STORED DATA:
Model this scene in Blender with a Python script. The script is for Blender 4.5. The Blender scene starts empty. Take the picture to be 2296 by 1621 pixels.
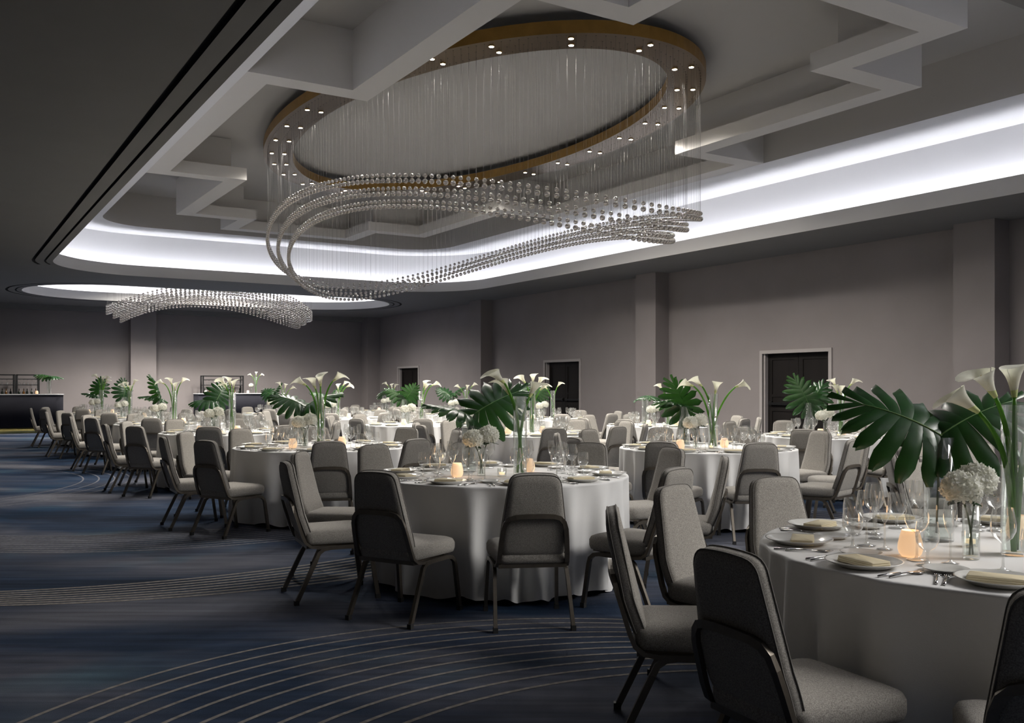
import bpy, math, random
from mathutils import Vector, Matrix
PI=math.pi; S=bpy.context.scene; COL=S.collection
TH=0.5553                      # the camera's heading off the room's long axis
FX,FY=math.sin(TH),math.cos(TH); RX,RY=math.cos(TH),-math.sin(TH)
HC=4.31                        # main ceiling height

# ------------------------------------------------------------------ helpers
class MB:
    def __init__(s): s.v=[]; s.f=[]; s.m=[]; s.sm=[]
    def add(s,v,f,mi=0,smooth=True):
        o=len(s.v); s.v+= [tuple(p) for p in v]
        for q in f: s.f.append(tuple(i+o for i in q)); s.m.append(mi); s.sm.append(smooth)
        return s
    def box(s,x0,x1,y0,y1,z0,z1,mi=0):
        v=[(x,y,z) for z in (z0,z1) for y in (y0,y1) for x in (x0,x1)]
        return s.add(v,[(0,2,3,1),(4,5,7,6),(0,1,5,4),(2,6,7,3),(0,4,6,2),(1,3,7,5)],mi,False)
    def lathe(s,prof,n=24,mi=0,c=(0,0,0),cap0=False,cap1=False,smooth=True):
        v=[];f=[]
        for r,z in prof:
            for i in range(n):
                a=2*PI*i/n; v.append((c[0]+r*math.cos(a),c[1]+r*math.sin(a),c[2]+z))
        for k in range(len(prof)-1):
            for i in range(n):
                j=(i+1)%n; f.append((k*n+i,k*n+j,(k+1)*n+j,(k+1)*n+i))
        if cap0: f.append(tuple(reversed(range(n))))
        if cap1: f.append(tuple(range((len(prof)-1)*n,len(prof)*n)))
        return s.add(v,f,mi,smooth)
    def tube(s,path,r,n=8,mi=0,closed=False,w=None,caps=True,up=None,smooth=True):
        # round tube, or with w a rectangular bar (r = half thickness along the frame normal, w = half width)
        P=[Vector(p) for p in path]; N=len(P); v=[]; f=[]
        T=[]
        for i in range(N):
            if closed: t=P[(i+1)%N]-P[i-1]
            else: t=P[min(i+1,N-1)]-P[max(i-1,0)]
            T.append(t.normalized())
        ref=Vector(up) if up else (Vector((0,0,1)) if abs(T[0].z)<.9 else Vector((1,0,0)))
        nn=(ref-T[0]*ref.dot(T[0])).normalized()
        for i in range(N):
            if up: nn=(ref-T[i]*ref.dot(T[i])); nn=nn.normalized() if nn.length>1e-6 else Vector((0,0,1))
            else: nn=(nn-T[i]*nn.dot(T[i])).normalized()
            b=T[i].cross(nn); rr=r[i] if isinstance(r,(list,tuple)) else r
            if w:
                for a,c in ((1,1),(-1,1),(-1,-1),(1,-1)): v.append(P[i]+nn*rr*a+b*w*c)
            else:
                for k in range(n):
                    a=2*PI*k/n; v.append(P[i]+nn*math.cos(a)*rr+b*math.sin(a)*rr)
        n=4 if w else n
        for i in range(N if closed else N-1):
            j=(i+1)%N
            for k in range(n):
                l=(k+1)%n; f.append((i*n+k,i*n+l,j*n+l,j*n+k))
        if caps and not closed: f.append(tuple(reversed(range(n)))); f.append(tuple(range((N-1)*n,N*n)))
        return s.add(v,f,mi,smooth if not w else False)
    def loft(s,outl,prof,top=True,bot=True,mi=0,fn=None,crown=0):
        # outl: closed 2D outline; prof: (inset, height); inset moves towards the centroid
        cx=sum(p[0] for p in outl)/len(outl); cy=sum(p[1] for p in outl)/len(outl); n=len(outl); v=[];f=[]
        for ins,h in prof:
            for x,y in outl:
                d=math.hypot(x-cx,y-cy); k=max(0,1-ins/d)
                v.append((cx+(x-cx)*k,cy+(y-cy)*k,h))
        for k in range(len(prof)-1):
            for i in range(n):
                j=(i+1)%n; f.append((k*n+i,k*n+j,(k+1)*n+j,(k+1)*n+i))
        if bot: f.append(tuple(reversed(range(n))))
        if top:
            v.append((cx,cy,prof[-1][1]+crown)); c=len(v)-1; b=(len(prof)-1)*n
            for i in range(n): f.append((b+i,b+(i+1)%n,c))
        if fn: v=[fn(*p) for p in v]
        return s.add(v,f,mi,True)
    def mesh(s,name,mats):
        me=bpy.data.meshes.new(name); me.from_pydata(s.v,[],s.f)
        for m in (mats if isinstance(mats,(list,tuple)) else [mats]): me.materials.append(m)
        me.polygons.foreach_set('material_index',s.m); me.polygons.foreach_set('use_smooth',s.sm); me.update()
        return me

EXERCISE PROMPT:
Set down the material exactly, every line of it, except for the pictures.

ANSWER TO THIS PROBLEM:
Model this scene in Blender with a Python script. The script is for Blender 4.5. The Blender scene starts empty. Take the picture to be 2296 by 1621 pixels.
import bpy, math, random
from mathutils import Vector, Matrix
PI=math.pi; S=bpy.context.scene; COL=S.collection
TH=0.5553                      # the camera's heading off the room's long axis
FX,FY=math.sin(TH),math.cos(TH); RX,RY=math.cos(TH),-math.sin(TH)
HC=4.31                        # main ceiling height

# ------------------------------------------------------------------ helpers
class MB:
    def __init__(s): s.v=[]; s.f=[]; s.m=[]; s.sm=[]
    def add(s,v,f,mi=0,smooth=True):
        o=len(s.v); s.v+= [tuple(p) for p in v]
        for q in f: s.f.append(tuple(i+o for i in q)); s.m.append(mi); s.sm.append(smooth)
        return s
    def box(s,x0,x1,y0,y1,z0,z1,mi=0):
        v=[(x,y,z) for z in (z0,z1) for y in (y0,y1) for x in (x0,x1)]
        return s.add(v,[(0,2,3,1),(4,5,7,6),(0,1,5,4),(2,6,7,3),(0,4,6,2),(1,3,7,5)],mi,False)
    def lathe(s,prof,n=24,mi=0,c=(0,0,0),cap0=False,cap1=False,smooth=True):
        v=[];f=[]
        for r,z in prof:
            for i in range(n):
                a=2*PI*i/n; v.append((c[0]+r*math.cos(a),c[1]+r*math.sin(a),c[2]+z))
        for k in range(len(prof)-1):
            for i in range(n):
                j=(i+1)%n; f.append((k*n+i,k*n+j,(k+1)*n+j,(k+1)*n+i))
        if cap0: f.append(tuple(reversed(range(n))))
        if cap1: f.append(tuple(range((len(prof)-1)*n,len(prof)*n)))
        return s.add(v,f,mi,smooth)
    def tube(s,path,r,n=8,mi=0,closed=False,w=None,caps=True,up=None,smooth=True):
        # round tube, or with w a rectangular bar (r = half thickness along the frame normal, w = half width)
        P=[Vector(p) for p in path]; N=len(P); v=[]; f=[]
        T=[]
        for i in range(N):
            if closed: t=P[(i+1)%N]-P[i-1]
            else: t=P[min(i+1,N-1)]-P[max(i-1,0)]
            T.append(t.normalized())
        ref=Vector(up) if up else (Vector((0,0,1)) if abs(T[0].z)<.9 else Vector((1,0,0)))
        nn=(ref-T[0]*ref.dot(T[0])).normalized()
        for i in range(N):
            if up: nn=(ref-T[i]*ref.dot(T[i])); nn=nn.normalized() if nn.length>1e-6 else Vector((0,0,1))
            else: nn=(nn-T[i]*nn.dot(T[i])).normalized()
            b=T[i].cross(nn); rr=r[i] if isinstance(r,(list,tuple)) else r
            if w:
                for a,c in ((1,1),(-1,1),(-1,-1),(1,-1)): v.append(P[i]+nn*rr*a+b*w*c)
            else:
                for k in range(n):
                    a=2*PI*k/n; v.append(P[i]+nn*math.cos(a)*rr+b*math.sin(a)*rr)
        n=4 if w else n
        for i in range(N if closed else N-1):
            j=(i+1)%N
            for k in range(n):
                l=(k+1)%n; f.append((i*n+k,i*n+l,j*n+l,j*n+k))
        if caps and not closed: f.append(tuple(reversed(range(n)))); f.append(tuple(range((N-1)*n,N*n)))
        return s.add(v,f,mi,smooth if not w else False)
    def loft(s,outl,prof,top=True,bot=True,mi=0,fn=None,crown=0):
        # outl: closed 2D outline; prof: (inset, height); inset moves towards the centroid
        cx=sum(p[0] for p in outl)/len(outl); cy=sum(p[1] for p in outl)/len(outl); n=len(outl); v=[];f=[]
        for ins,h in prof:
            for x,y in outl:
                d=math.hypot(x-cx,y-cy); k=max(0,1-ins/d)
                v.append((cx+(x-cx)*k,cy+(y-cy)*k,h))
        for k in range(len(prof)-1):
            for i in range(n):
                j=(i+1)%n; f.append((k*n+i,k*n+j,(k+1)*n+j,(k+1)*n+i))
        if bot: f.append(tuple(reversed(range(n))))
        if top:
            v.append((cx,cy,prof[-1][1]+crown)); c=len(v)-1; b=(len(prof)-1)*n
            for i in range(n): f.append((b+i,b+(i+1)%n,c))
        if fn: v=[fn(*p) for p in v]
        return s.add(v,f,mi,True)
    def mesh(s,name,mats):
        me=bpy.data.meshes.new(name); me.from_pydata(s.v,[],s.f)
        for m in (mats if isinstance(mats,(list,tuple)) else [mats]): me.materials.append(m)
        me.polygons.foreach_set('material_index',s.m); me.polygons.foreach_set('use_smooth',s.sm); me.update()
        return me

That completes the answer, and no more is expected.